The PS Environment provisioning system works as a comprehensive orchestration framework that automates the complete lifecycle of microservices deployment across development and staging environments. Starting with configuration initialization, the system loads environment variables, service configurations, and branch information from JSON files while handling authentication tokens specific to each environment (GitHub for development, cloud secrets for staging). The command-line interface provides multiple operational modes including cluster setup, new deployments, updates, and cleanup operations. For cluster provisioning, the system creates a K3D cluster with local registry for development or configures cloud resources with TLS certificates and Datadog monitoring for staging environments. The service deployment pipeline follows a systematic approach: first retrieving git commit hashes for version tracking, then building Docker images with commit-based tags, pushing them to appropriate registries, executing 1Password integration to generate secure environment files, and finally deploying services using Helm charts with proper configuration.

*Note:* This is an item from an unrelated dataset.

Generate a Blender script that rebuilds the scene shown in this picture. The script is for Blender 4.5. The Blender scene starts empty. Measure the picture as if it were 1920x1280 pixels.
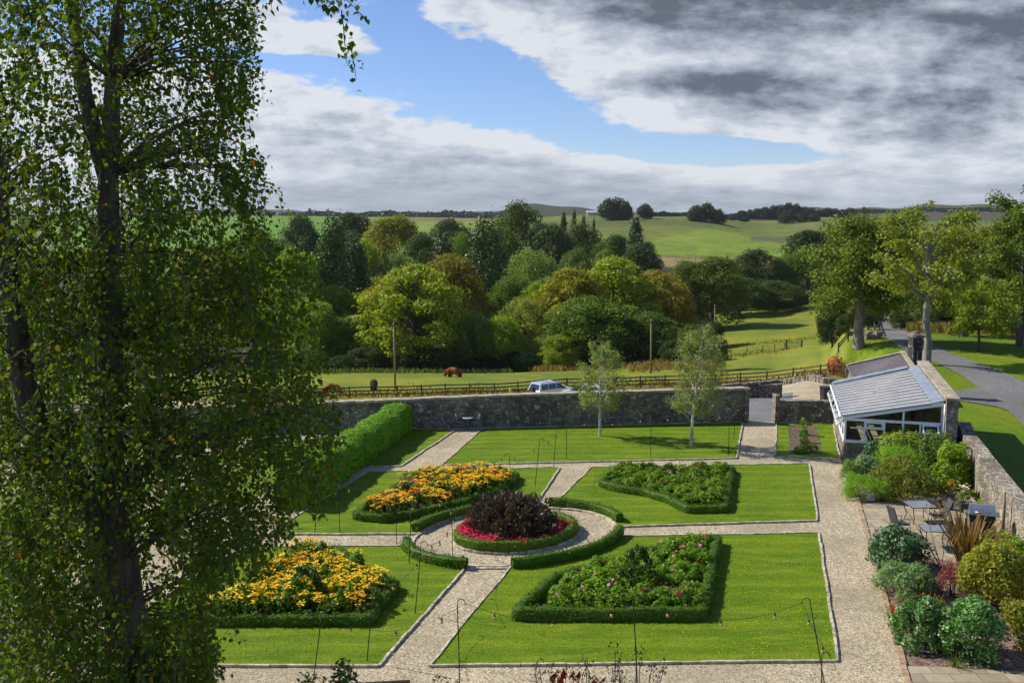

The infrastructure components include CloudSQLProxy, PubSub emulator for message queuing, Redis for caching, Traefik ingress controller for load balancing with custom middlewares, and Cloudflare integration for DNS management, creating a complete, production-like environment that can be provisioned, updated, or torn down with single commands while maintaining consistency across different deployment targets.
🛠️ How It Works in Practice Link to heading
The beauty of this solution lies in its simplicity. We provided two primary methods for managing these environments, both of which use the branch_names.json
file as input:
The Command-Line Tool: For local development and quick testing, our command-line tool allows developers to provision, update, and delete their own environments. You can get a full local environment up and running with a simple command:
To start from scratch, you run one command:
./provision_ps_environment.sh --provision-environment --instance-name=<instance_name> --branch-names-json='{}'
Here’s the Overview of the Command line tool.
The GitHub Action Workflow: For a more automated and scalable solution, we integrated our scripts with a GitHub Action Workflow. This allowed us to provision a complete personalized staging environment on a GCP VM with a single command from the terminal, making it seamless for anyone on the team to get a clean, isolated testing environment on demand.
🎉 The Impact: A Transformed Workflow Link to heading
The shift to personalized staging environments had a positive impact on our team’s productivity and morale. QA teams were no longer waiting in a queue; they were testing multiple features simultaneously. By providing developers with a stable, isolated environment on demand, we empowered them to work more efficiently and confidently. What was once a painful, time-consuming process became a streamlined, automated workflow.
For any startup looking to scale their engineering and release cycles, automating your staging environments isn’t a luxury—it’s a necessity.